大学職員の役割は 2
投稿日:2024年 07月 11日
大学設置基準が改正され、「大学は、その事務を処理するため、専任の職員を置く適当な事務組織を設けるものとする。」となっていた条文が、「大学は、その事務を遂行するため、専任の職員を置く適当な事務組織を設けるものとする。」と変更された。変更箇所は、「事務を処理する」となっていたのを、「事務を遂行する」と変えた点である。字数でいえば、わずか二文字の変更である。
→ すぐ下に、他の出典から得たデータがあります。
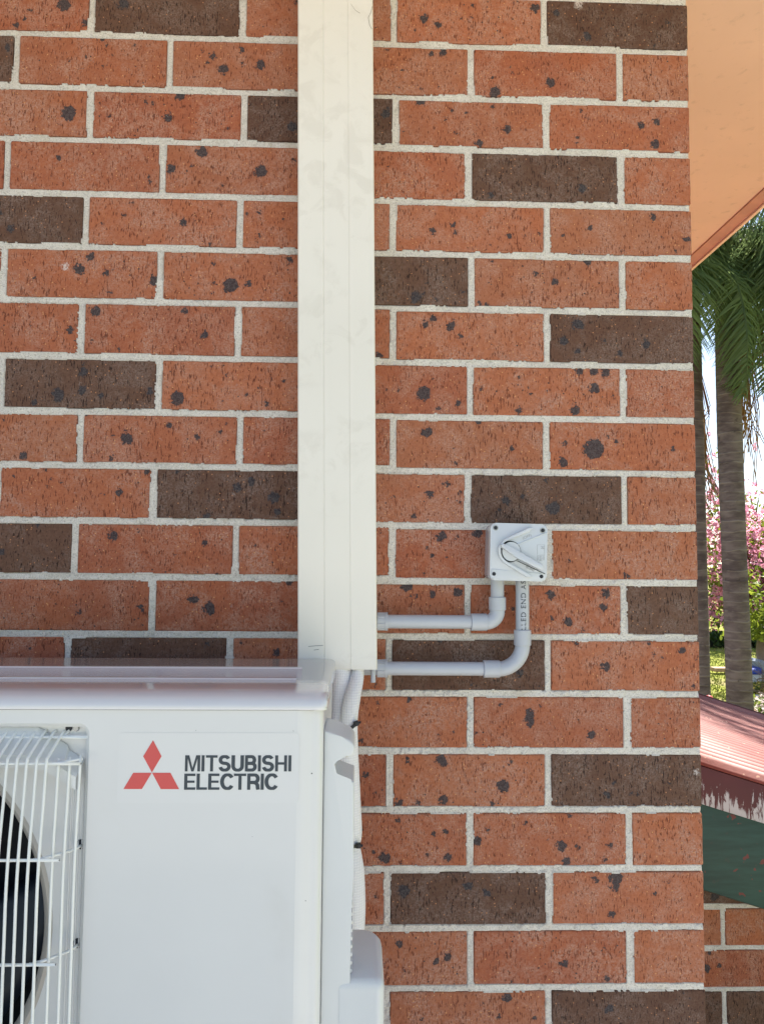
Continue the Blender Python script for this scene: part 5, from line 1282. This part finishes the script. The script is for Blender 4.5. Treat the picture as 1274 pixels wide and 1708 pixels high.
# dark hedge along the far side of the lawn
HG = []
for i in range(9000): HG.append((gg.uniform(4, 26), 20.4 + gg.uniform(-.4, .4), gg.uniform(0, 1.0) ** .8 * .40))
hd = thing('hedge', 'long low dark hedge at the far edge of the sunny lawn', 'hedge', (15, 20.4, 0)); quad_cloud(HG, .10, M['hedge'], 'leaves', hd, 8, .6)
box('inner_mass', 4, 26, 20.2, 20.6, 0, .24, simple('hedge_twigs', (.02, .022, .012), .95), hd, .05)
# yellow flowering shrubs by the drive
def shrub(label, c, rad, n, seed, flower):
    t = thing('flowering_shrub', label, 'shrub', (c[0], c[1], 0), 'flowering shrubs along the drive'); r = random.Random(seed)
    P = []; Q = []
    for i in range(n):
        a = r.uniform(0, 6.28); u = r.random() ** .5; z = r.random() * rad[2]; x, y = c[0] + rad[0] * u * math.cos(a), c[1] + rad[1] * u * math.sin(a)
        (Q if r.random() < .35 else P).append((x, y, z * (1 - .3 * u)))
    quad_cloud(P, .055, M['leaf'], 'leaves', t, seed, .5); quad_cloud(Q, .045, flower, 'flowers', t, seed + 1); branchy(t, (c[0], c[1], 0), [(c[0] + r.uniform(-.3, .3), c[1] + r.uniform(-.3, .3), rad[2] * .8) for _ in range(6)], .02, M['bark'], seed, 'stems')
M['yellow'] = leafy('yellow_petal', (.72, .56, .06), (.78, .66, .20), .4); M['palep'] = leafy('pale_petal', (.70, .55, .50), (.76, .66, .60), .4)
shrub('low yellow flowering shrub above the kerb beside the trailer', (7.35, 12.35, 0), (.75, .3, .26), 2200, 31, M['yellow'])
shrub('pale and yellow flowering shrub just beyond the low end of the red roof', (6.3, 10.1, 0), (.8, .6, .42), 3000, 32, M['palep'])
# leaning brown trunk of the small tree at the picture's right edge
st = thing('garden_tree', 'brown leaning trunk with yellow green leaves at the right edge', 'tree', (7.75, 12.9, 0))
tube('trunk', smooth_path([(7.72, 13.0, 0), (7.56, 13.0, .45), (7.50, 13.0, .8), (7.62, 13.0, 1.3), (7.8, 13.0, 2.0)], 6), [.13 - .003 * i for i in range(25)], M['bark'], st, 10)
L2 = [(7.45 + gg.gauss(0, .30), 12.95 + gg.gauss(0, .2), .95 + abs(gg.gauss(0, .5))) for _ in range(900)]
quad_cloud(L2, .07, M['leaf'], 'crown', st, 17, .6)
# small covered trailer
TR = thing('box_trailer', 'small white box trailer with blue lid and grey tarpaulin beside the tree', 'trailer', (7.3, 12.9, 0))
M['white'] = simple('white_gloss_paint', (.74, .76, .78), .3, .03, 3, 300, .03, .5, .4); M['blue'] = simple('blue_cover', (.02, .06, .42), .45, .1, 8)
M['tarp'] = simple('grey_blue_tarpaulin', (.25, .29, .38), .6, .12, 6, 40, .3); M['tyre'] = simple('black_rubber', (.02, .02, .02), .8)
box('body', 7.08, 7.95, 12.60, 13.1, .13, .34, M['white'], TR, .01)
prism('lid', [(7.06, .345), (7.10, .40), (7.22, .455), (7.28, .455), (7.28, .345)], 12.58, 13.1, M['blue'], TR, .008)
prism('tarpaulin', [(7.285, .20), (7.285, .50), (7.245, .56), (7.30, .60), (7.52, .38), (7.62, .20)], 12.57, 13.12, M['tarp'], TR, .01)
for x in (7.20, 7.75): 
    w__ = lathe('wheel', [(.0001, -.02), (.09, -.02), (.10, -.01), (.10, .05), (.0001, .06)], (x, 12.62, .10), M['tyre'], TR, 20); lathe('rim', [(.0001, -.025), (.05, -.022)], (x, 12.62, .10), M['white'], w__, 12)
box('tail_lamp', 7.155, 7.20, 12.585, 12.598, .17, .205, simple('orange_lens', (.75, .16, .05), .3), TR, .003)
# garden slab
GS = tag(box('garden_slab', 7.55, 8.15, 15.0, 15.25, .05, .13, simple('tan_timber_sleeper', (.42, .27, .17), .85, .15, 12), None, .01, origin=(7.9, 15.1, .05)), 'low tan timber edging lying on the lawn between the palms', 'garden edging')
# ------------------------------------------------------------------ white car parked behind the lean-to
CAR = thing('parked_car', 'white car parked behind the red roof, only its bonnet showing between the palms', 'car', (1.6, 6.1, 0))
def car_body():
    bm = bmesh.new()
    prof = [(-.65, .30), (3.80, .30), (3.88, .45), (3.90, .86), (3.80, .95), (2.75, 1.03), (1.90, 1.40), (.35, 1.42), (-.35, 1.02), (-.62, .96), (-.68, .6)]
    ny = 9; rings = []
    for j in range(ny):
        t = -1 + 2 * j / (ny - 1); y = 6.1 + .85 * t; rings.append([])
        for (x, z) in prof:
            e = abs(t) ** 3; zz = z - (.10 * e if z > .9 else 0) - (.05 * e if z > 1.3 else 0); xx = x + (1.55 - x) * .05 * e
            yy = 6.1 + (.85 if z < 1.0 else .66) * t; rings[-1].append(bm.verts.new((xx, yy, zz)))
    for j in range(ny - 1):
        for i in range(len(prof)):
            k = (i + 1) % len(prof); bm.faces.new((rings[j][i], rings[j][k], rings[j + 1][k], rings[j + 1][i]))
    bm.faces.new(rings[0]); bm.faces.new(rings[-1][::-1]); return bm
bm_link('body', car_body(), M['white'], CAR, smooth=40)
M['glass'] = simple('dark_car_glass', (.03, .04, .045), .06, .1, 2, 10, 0, .6, .5)
from_pd('windscreen', [(2.70, 5.62, 1.05), (2.70, 6.58, 1.05), (1.95, 6.50, 1.395), (1.95, 5.70, 1.395)], [(0, 1, 2, 3)], M['glass'], CAR)
for s in (-1, 1):
    y = 6.1 + s * .72
    from_pd('side_window', [(-.2, y + s * .10, 1.02), (2.5, y + s * .10, 1.0), (1.9, y - s * .055, 1.32), (.45, y - s * .055, 1.34)], [(0, 1, 2, 3)], M['glass'], CAR)
    for x in (.25, 3.0):
        w__ = lathe('wheel', [(.0001, -.09), (.2, -.1), (.31, -.09), (.32, 0), (.31, .09), (.2, .1), (.0001, .09)], (x, 6.1 + s * .80, .32), M['tyre'], CAR, 28)
        lathe('rim', [(.0001, s * .104), (.19, s * .103)], (x, 6.1 + s * .80, .32), M['screw'], w__, 20)
    lathe('headlight', [(.0001, .03), (.09, .02), (.11, -.03)], (3.87, 6.1 + s * .6, .63), M['glass'], CAR, 14, axis='X')
PRE = 0
prism('mirror', [(2.30, 1.02), (2.46, 1.02), (2.48, 1.13), (2.32, 1.14)], 6.92, 7.05, M['white'], CAR, .02)
tag(lathe('red_flower', [(.0001, .02), (.03, .01), (.045, -.012), (.02, -.02)], (3.515, 6.5, .985), simple('red_petal', (.55, .02, .02), .5), None, 12, axis='Z'), 'small red flower head above the white car by the palm base', 'flower')
# turn the car about its nose
pv_ = Vector((3.45, 6.1, 0)); rot_ = Matrix.Rotation(R(-28.6), 4, 'Z')
CAR.location = Vector((-.45, .2, 0)) + pv_ + (rot_ @ (Vector(CAR.location) - pv_)); CAR.rotation_euler = (0, 0, R(-28.6))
「処理する」の意味を調べてみると、物事を取りさばいて始末をつけること、 取り扱って事の始末をつけること、となっている。一方、「遂行する」は、物事や任務、仕事などをなしとげること、完全にやり通すこと、業務や任務などを実際に最後まで実行すること、となっている。抽象度の高い表現なので、具体的な相違点は明確ではないが、これからの職員の働き方としては、主体的に業務に取り組むべきであるという趣旨は感じられる。
しかし、もともと事務職員の業務に明確な限界があったわけではないので、限界をつくっていたのは大学の風土と、それによって抑制されていた職員の意識であると思う。私はもともと分をわきまえないところがあるので、教員に遠慮をして仕事をしていたという意識はなかったが、それでも、大学の重要事項が教授会で審議・決定され、そのプロセスに参加できないということには、寂しさを感じていた。
私がかつて所属していた短期大学が四年制大学に改組した時、教員、職員という呼称でなく、大阪のある短期大学が使っていた、TS(Teaching Staff)、MS(Management Staff)という呼称の採用を提案し、役割りが異なるだけで、両者は対等な関係という風土をつくろうと考えたのである。そして大学全体の重要事項に関しては、TS、MSが参加するスタッフ会議で決することにしたのである。このことによって、私が長い間、職員として感じていた納得のできない不公平感が、何とか解決できたと、心の中で喜んだものであった。
ところが、この体制が始まってみると、職員の中には、言われたことを処理していくという働き方の方がいいという人も少なくなく、職員のスタッフ会議の参加状況は芳しくないものであった。主体的に運営に参加できる仕組みがなかったので参加できなかったという事情だけでなく、そもそも参加したいという意欲を持っていなかったという状況もあったのである。当時とは環境も変わってきているので、この意識にも変化があるとは思われるが、ここを変えていかない限り、ルールや仕組みが整えられても、職員の進化は期待できないものになってしまう。